08-17-2011 08:40 AM
Hello,
I am troubleshooting a problem with a test system. There are three "identical" systems all running LabVIEW 7.1.1 on Windows XP with a VXI data acquisition system. All three systems have been running for 10 years with minimal changes. Recently, one of the systems has been experiencing "lock ups." I have determined that part of the code is hanging up, probably the GPIB communications. The test system communicates with a couple of JCS Systems PID controllers over GPIB. It is suspected that one of the controllers could be failing.
I have limited experience with the GPIB primitives. Has anyone seen a VI get stuck in one of the GPIB primitives if there is a GPIB communications problem, even if the timeout is set to a number greater than 0 (like 3000)? Is it possible for LabVIEW to ignore a timeout? The code is using GPIB Read, GPIB Write, and GPIB Misc. Only the GPIB Misc. does not have a timeout input to it. Does it use the default 488.2 timeout of 10 seconds?
Any troubleshooting suggestions? The problem is difficult to reproduce and seems to happen at random.
Thanks for your help!
Tim
08-17-2011 01:46 PM
08-17-2011 02:24 PM
Hi Albert,
We cleaned the GPIB connectors and re-tightened. I have not swapped any hardware yet. We are currently trying to get another UUT. I also plan to run the system in development mode so that I have more troubleshooting tools. Unfortunately, the problem does not show up every test and each test takes two hours.
Thanks for you suggestions, I will let you know.
08-17-2011 03:48 PM
08-18-2011 09:45 PM
Any troubleshooting suggestions? The problem is difficult to reproduce and seems to happen at random
Not a fun situation and my condolences!
TS suggestions:
Intermittant failures can be a royal pain (set sea story = True) on board my second ship we observed that most evenings (3 out of 4) just after dinner the VSWR alarm would go off on the Radar system. A reset from the console ALWAYS restored the system. This went on for WEEKS until just after dinner one night I happened to walk through officers county and found <wait for it....> Ensign Bright-n-Young doing his 10 nightly chin-ups while hanging on the radars waveguide! 1 night out of 4 he was on watch and skipped his evening calisthenics!
The point:
look at everything that did change- did a maintenance release happen, a driver update, a new janitor/operator/IT guy/ new web site been accessed from the unit?

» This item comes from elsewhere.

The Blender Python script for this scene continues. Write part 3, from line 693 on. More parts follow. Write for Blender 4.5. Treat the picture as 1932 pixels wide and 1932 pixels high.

Then suspect aging components- Stress test the GPIB bus with a high load of traffic- remove the equipment and cables 1 at a time to see if a specific GPIB handshaking line driver is not pulling its weight. Measure the cable lengths: did someone replace a couple short ones with longer ones and violate the max cable length spec? Not fun at all- and it may take some time. keep us posted!